砂原良徳『liminal』

f:id:tyunne:20181021124625j:plain

10年ぶりのオリジナル・アルバム。傑作!こんなにカッコいい人がまだいるんだ。

前作『Lovebeat』を超える作品は難しいとも言われていたが、非常にストイックにかつ鋭い音での復活だ。間に映画のサントラを挟んでいるのであまり久しぶりという感じもしないが、先行リリースされたミニアルバムで披露された強力な質感を維持しつつ、極めてインダストリアルかつポップな音楽が届けられた。これは嬉しい。

 

『Lovebeat』にあったまったり感はなく、音の粒はとてもエッジが立ってきている。
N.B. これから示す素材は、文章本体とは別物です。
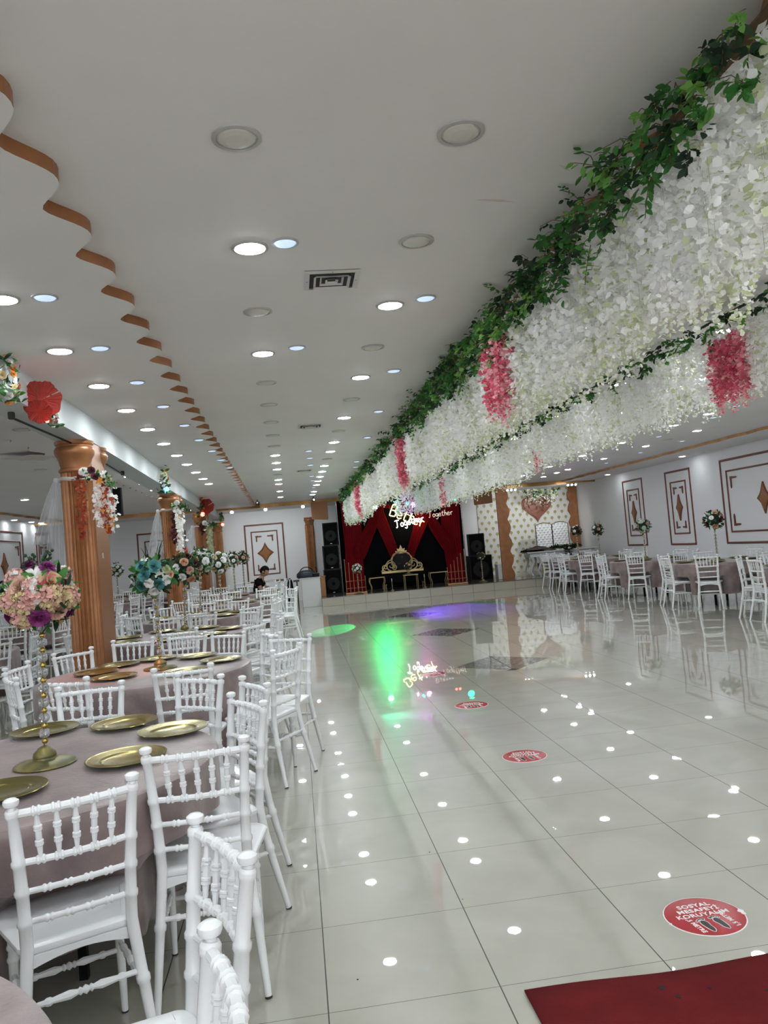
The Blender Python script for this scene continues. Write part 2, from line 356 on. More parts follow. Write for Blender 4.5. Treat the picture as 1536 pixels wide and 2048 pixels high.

コーネリアスのリマスターでも感じた抑制感は漂わせつつ、最近のインタビューで「音が多くなってきている」という微妙な時代の空気を反映させたと思しき変化。リズムにも肉感的な色合いが加わっている。震災前なのでそれを時代とは言い切れない感もあるが、大きな流れで見ていけば確実に閉塞感からの脱却を予感させていたことになる。きっとそれは開き直りにも似た一種の原点回帰、あるいは立ち位置の確認とそこに基づく自信の現れだろう。「言葉が全然浮かばない、必要ない」といった種の発言からも自分の音楽に必要な要素が絞られてきていることが窺える。

『Physical Music』が白眉。